Les juifs de Pologne étaient au XVIIIe siècle les plus misérables de l’Europe. Méprisés, pressurés, chassés de tous les emplois, la justice n’existait pas pour eux, ni la pitié. Ils étaient repoussés par tous, en aversion et en dégoût à tous, à peine comptés pour des hommes dans un pays où les paysans vivaient comme des animaux, et l’habitude de la terreur les avait rendus lâches et vils. Tous les maux qu’entraînent l’oppression et l’insécurité fondant sur eux à la fois, leur âme s’était affaissée sous le poids du malheur. Ils méritaient le nom de barbares par leur ignorance et leur crédulité, aussi bien que par la grossièreté de leur nourriture et de leurs vêtemens, la saleté dans laquelle ils se complaisaient.

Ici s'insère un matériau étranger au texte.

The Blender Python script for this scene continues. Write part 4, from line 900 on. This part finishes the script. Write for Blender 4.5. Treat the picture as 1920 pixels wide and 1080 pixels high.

Le hasard voulut que, vers le milieu du siècle dernier, un enfant qui avait presque du génie naquit dans une de ces tristes demeures de juifs polonais, où l’on s’éveillait chaque matin dans l’attente d’une avanie ou d’une exaction. Un autre hasard voulut que cet enfant, nommé Salomon Maimon, sentit obscurément sa valeur et employât toutes les forces d’un esprit vigoureux à sortir des ténèbres intellectuelles qui l’enveloppaient. Après une lutte obstinée et une vie de héros picaresque, il finit par marquer sa place dans l’histoire de la philosophie et amener Kant à compter avec lui ; mais il avait fui la Pologne trop tard, déjà atteint de la pourriture morale qui rongeait sa communauté. L’auteur de la Philosophie transcendantale resta, jusqu’à son dernier soupir, un gueux pittoresque, une manière de Diogène écrivailleur.